A pesar de que hoy nos parezca o sea de lo más natural, no lo era antes de ayer y no lo es, con diferentes declinaciones y matices, en otros países de la Unión Europea. Por ejemplo, en Francia, Électricité de France (EDF), la histórica empresa pública, fue renacionalizada en 2023. Aunque el sistema se liberalizó en parte, el Estado sigue dominando la generación, gran parte de la distribución y el transporte. En Alemania, las grandes empresas eléctricas controlan buena parte del mercado desde los años 90, pero, al mismo tiempo, avanza una tendencia local creciente a la remunicipalización (Rekommunalisierung).
Esta no es una cuestión menor, sino el primer paso para avanzar hacia una democracia energética y poder decidir sobre asuntos vitales como la dirección y la velocidad de la transición ecológica –antes de responder a la pregunta sobre la combinación de tipos de energía que necesitamos, habría que preguntarse cuánta energía y para qué-. Hoy esas preguntas no hacen ni siquiera acto de presencia, y las políticas energéticas se nos aparecen como una imposición natural, la simple suma de millones de decisiones individuales, racionales y egoístas actuando al unísono. Hoy en día, cuando el neoliberalismo ha demostrado su fracaso ante las últimas crisis y su falta de respuestas para amplias capas de la sociedad, es más importante que nunca ir más allá de los mitos y avanzar en las propuestas.
Desde la derecha solo se nos presentan profetas del apocalipsis y del colapso, en una curiosa alineación con una parte de las izquierdas que solo imaginan el colapso del capitalismo, el del planeta y el de las instituciones democráticas como destinos de la dinámica social. En demasiadas ocasiones, hay más señalamiento que rutas para avanzar en el cambio de modelo que necesitamos como sociedad y como especie.
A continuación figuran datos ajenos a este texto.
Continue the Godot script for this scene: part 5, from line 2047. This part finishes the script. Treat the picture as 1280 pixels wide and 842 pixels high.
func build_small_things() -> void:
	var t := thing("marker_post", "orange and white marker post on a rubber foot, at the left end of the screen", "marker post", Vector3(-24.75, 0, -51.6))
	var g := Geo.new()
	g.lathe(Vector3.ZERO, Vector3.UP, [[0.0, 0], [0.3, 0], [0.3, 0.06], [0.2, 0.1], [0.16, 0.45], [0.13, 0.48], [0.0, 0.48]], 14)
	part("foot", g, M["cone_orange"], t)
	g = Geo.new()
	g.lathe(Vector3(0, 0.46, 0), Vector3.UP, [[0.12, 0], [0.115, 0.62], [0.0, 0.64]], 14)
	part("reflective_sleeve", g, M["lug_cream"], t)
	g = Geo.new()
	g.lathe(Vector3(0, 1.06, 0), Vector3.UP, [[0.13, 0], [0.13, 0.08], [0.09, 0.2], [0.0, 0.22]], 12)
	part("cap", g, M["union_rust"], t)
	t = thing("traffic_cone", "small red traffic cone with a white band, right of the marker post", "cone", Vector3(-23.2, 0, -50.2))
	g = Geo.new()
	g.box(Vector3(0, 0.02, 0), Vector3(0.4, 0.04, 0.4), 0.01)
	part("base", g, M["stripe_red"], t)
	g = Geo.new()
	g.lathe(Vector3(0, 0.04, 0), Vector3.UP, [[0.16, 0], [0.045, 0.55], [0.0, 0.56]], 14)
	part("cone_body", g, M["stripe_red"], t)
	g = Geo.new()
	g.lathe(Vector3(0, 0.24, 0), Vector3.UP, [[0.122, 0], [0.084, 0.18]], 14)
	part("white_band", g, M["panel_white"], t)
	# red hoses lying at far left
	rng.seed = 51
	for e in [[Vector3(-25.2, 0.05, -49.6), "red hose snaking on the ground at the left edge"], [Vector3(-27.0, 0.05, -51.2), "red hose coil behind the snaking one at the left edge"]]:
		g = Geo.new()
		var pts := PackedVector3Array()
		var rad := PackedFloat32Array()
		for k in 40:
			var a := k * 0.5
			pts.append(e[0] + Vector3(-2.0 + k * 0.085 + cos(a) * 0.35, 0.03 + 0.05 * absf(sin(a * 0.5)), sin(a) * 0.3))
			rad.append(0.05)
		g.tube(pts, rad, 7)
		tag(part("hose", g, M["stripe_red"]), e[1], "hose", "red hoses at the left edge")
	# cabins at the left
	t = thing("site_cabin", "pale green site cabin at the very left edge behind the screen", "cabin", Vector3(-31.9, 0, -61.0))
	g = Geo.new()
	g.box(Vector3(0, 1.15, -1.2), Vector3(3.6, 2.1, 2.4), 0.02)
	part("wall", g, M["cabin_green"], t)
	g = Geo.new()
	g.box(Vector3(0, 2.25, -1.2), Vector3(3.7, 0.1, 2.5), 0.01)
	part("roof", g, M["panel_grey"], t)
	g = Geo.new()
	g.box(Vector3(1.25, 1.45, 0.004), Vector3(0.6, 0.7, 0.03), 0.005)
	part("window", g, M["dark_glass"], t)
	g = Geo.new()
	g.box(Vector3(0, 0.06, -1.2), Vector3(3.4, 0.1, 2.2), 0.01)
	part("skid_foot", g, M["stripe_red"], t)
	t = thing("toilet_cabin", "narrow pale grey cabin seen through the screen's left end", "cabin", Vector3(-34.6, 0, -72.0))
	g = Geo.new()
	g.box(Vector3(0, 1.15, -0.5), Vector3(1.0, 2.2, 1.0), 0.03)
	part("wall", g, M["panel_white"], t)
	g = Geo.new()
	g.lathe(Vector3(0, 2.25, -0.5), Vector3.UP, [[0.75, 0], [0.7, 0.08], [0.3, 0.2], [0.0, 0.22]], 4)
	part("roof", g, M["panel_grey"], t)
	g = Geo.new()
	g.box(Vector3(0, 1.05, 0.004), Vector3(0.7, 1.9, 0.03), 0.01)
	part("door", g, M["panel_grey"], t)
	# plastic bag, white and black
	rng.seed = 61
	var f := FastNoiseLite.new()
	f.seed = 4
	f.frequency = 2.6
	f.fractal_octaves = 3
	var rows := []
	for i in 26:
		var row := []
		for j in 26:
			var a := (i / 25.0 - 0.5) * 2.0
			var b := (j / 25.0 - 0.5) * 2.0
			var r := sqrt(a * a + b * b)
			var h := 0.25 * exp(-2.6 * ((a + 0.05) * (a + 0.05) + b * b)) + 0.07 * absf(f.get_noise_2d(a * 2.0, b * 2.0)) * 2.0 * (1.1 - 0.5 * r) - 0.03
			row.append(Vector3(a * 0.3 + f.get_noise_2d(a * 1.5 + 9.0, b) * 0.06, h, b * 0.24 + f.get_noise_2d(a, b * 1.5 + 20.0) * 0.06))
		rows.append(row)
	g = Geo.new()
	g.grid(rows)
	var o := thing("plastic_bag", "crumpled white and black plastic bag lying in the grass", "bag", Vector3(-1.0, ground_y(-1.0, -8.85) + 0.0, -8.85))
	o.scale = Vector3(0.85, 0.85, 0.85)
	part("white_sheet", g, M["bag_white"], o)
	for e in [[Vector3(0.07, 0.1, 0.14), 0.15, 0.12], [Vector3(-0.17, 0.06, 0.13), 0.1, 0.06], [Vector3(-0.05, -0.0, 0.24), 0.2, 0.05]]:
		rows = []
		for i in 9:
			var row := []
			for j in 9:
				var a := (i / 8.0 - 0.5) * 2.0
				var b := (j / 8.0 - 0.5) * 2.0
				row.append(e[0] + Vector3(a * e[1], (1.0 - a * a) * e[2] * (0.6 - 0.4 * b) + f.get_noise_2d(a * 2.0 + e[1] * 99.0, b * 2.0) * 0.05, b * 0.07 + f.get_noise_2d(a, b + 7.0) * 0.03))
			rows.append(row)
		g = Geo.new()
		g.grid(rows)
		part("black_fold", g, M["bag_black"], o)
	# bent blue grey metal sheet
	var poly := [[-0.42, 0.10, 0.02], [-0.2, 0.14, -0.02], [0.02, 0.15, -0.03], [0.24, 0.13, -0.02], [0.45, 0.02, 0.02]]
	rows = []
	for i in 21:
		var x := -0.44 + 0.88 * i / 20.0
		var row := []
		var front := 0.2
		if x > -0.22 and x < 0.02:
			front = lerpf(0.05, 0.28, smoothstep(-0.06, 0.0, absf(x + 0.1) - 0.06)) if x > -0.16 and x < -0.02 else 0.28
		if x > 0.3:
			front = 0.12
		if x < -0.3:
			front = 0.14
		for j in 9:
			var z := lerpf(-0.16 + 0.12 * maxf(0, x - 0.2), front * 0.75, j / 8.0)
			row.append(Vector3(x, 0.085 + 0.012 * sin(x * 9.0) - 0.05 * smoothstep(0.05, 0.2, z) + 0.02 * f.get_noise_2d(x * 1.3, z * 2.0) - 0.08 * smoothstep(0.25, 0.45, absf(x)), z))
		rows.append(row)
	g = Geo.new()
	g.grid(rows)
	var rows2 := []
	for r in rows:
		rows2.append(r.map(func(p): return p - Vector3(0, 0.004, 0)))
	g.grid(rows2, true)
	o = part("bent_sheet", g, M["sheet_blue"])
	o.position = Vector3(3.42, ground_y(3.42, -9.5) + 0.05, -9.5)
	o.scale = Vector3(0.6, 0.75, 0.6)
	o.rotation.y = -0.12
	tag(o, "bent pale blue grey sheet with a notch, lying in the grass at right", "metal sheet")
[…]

Pero hubo otra experiencia, profundamente física, en el gran apagón: el silencio. Quizás no se trata tanto de esperar a la próxima epifanía para saber quiénes somos y demostrar que tenemos razón, sino de ser capaces de hacernos escuchar en el mientras tanto. En el silencio nos volvimos a enfrentar a la pregunta de qué pasa cuando el sistema falla. Aparecieron algunas de las ficciones colectivas –el pueblo solidario, el Estado colapsado, los políticos corruptos, los técnicos sin intereses–, pero no fuimos capaces de poner sobre la mesa lo que nunca se discute: quién diseña y gestiona las redes eléctricas, con qué criterios y con qué controles. En definitiva, quién tiene el poder sobre nuestra vida cotidiana. Por eso, una tarea urgente es politizar lo invisible de cara al próximo silencio -mientras algunos le siguen preguntando a la inteligencia artificial cuándo ocurrirá-.